If you’re anything like me, innovation is ruining you. Chances are that, as you’re reading this website, you’re somewhere in the ballpark of having my mundane habits: television, Radio, games consoles and, worst of all, the Internet.

I suppose it’s just the circles that I keep that lead me to believe that the world is slouching towards a lazier way of making and keeping acquaintances. I, personally, have lost all my social skills and I would like them back. If anyone checks them into the lost property office, could you please inform me ASAP? If you happen to find some discarded sex appeal, I’d like to lay claim to that too.

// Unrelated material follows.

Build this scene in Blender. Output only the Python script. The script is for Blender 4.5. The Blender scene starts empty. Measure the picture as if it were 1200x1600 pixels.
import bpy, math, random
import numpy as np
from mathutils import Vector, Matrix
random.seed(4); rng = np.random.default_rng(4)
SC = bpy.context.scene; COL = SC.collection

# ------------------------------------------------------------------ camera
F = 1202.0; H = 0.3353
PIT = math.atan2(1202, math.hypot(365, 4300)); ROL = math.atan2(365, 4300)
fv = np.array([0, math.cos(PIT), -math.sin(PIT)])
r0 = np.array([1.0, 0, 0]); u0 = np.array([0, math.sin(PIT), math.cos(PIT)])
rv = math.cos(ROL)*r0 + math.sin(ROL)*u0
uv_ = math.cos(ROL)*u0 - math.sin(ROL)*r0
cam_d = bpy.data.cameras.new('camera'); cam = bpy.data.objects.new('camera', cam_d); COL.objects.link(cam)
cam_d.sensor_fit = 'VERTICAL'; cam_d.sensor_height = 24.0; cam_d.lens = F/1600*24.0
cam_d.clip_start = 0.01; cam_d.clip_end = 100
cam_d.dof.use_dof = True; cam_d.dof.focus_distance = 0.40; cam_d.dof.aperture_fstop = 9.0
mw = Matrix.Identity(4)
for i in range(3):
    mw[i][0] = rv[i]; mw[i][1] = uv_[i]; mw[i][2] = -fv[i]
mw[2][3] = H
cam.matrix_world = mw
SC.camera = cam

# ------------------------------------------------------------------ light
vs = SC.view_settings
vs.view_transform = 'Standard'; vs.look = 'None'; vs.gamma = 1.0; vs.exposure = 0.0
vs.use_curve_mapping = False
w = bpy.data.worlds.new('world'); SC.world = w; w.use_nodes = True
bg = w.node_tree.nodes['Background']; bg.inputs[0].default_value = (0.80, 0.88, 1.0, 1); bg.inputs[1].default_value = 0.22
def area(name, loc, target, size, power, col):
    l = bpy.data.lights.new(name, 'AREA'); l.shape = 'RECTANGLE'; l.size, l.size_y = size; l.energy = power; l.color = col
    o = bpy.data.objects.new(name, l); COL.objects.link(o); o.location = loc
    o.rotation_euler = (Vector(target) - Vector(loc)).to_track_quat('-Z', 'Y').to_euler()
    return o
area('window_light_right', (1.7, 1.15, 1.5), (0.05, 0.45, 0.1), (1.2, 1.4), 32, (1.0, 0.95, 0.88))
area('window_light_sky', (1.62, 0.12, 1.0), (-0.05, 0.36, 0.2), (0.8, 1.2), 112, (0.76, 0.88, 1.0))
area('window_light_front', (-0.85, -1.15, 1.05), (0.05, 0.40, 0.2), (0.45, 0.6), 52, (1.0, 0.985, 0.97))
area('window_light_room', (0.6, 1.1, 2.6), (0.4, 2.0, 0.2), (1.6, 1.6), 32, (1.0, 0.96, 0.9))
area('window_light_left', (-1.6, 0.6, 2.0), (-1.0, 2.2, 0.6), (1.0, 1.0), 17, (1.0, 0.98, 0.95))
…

Things just don’t seem to be happening for anyone I know. Everybody has something to worry about. When things get better for my friends and family, they never seem to break the cycle – it’s just a rung on a ladder. It’s just another part of this huge machine that engulfs us all. I think I sometimes find it hard because even my simple aspirations of doing a job I actually like seem to be these huge hurdles to overcome and the long term goals of settling down, starting a family and – God forbid – actually being happy seem to be a product of mere fantasy. Not that I don’t hold hope.

If I didn’t hold some hope; if I didn’t believe that I could somehow break the cycle and get off the world at the next stop, I swear to whatever deity may be listening right now that I would jab a blunt object through my skull and make this article my last message to mankind – a suicide note, if you will. But I won’t.

The fact that life has nothing to offer me is not a problem with me: it is a problem with life. In a change from my normal stance of having nothing to back up my grand claims, I have decided that the line I draw in the sand shall find its final resting place here: I refuse to concede to an opponent who stacks the deck against me. I have just the chips that the croupier dealt out to me on Monday, 13th July 1981 and I refuse to crap out. I will reinvent the game if I have to.

I am the Mzebonga and I will roar into the dark, cold, rainy night as a beacon to those who will follow.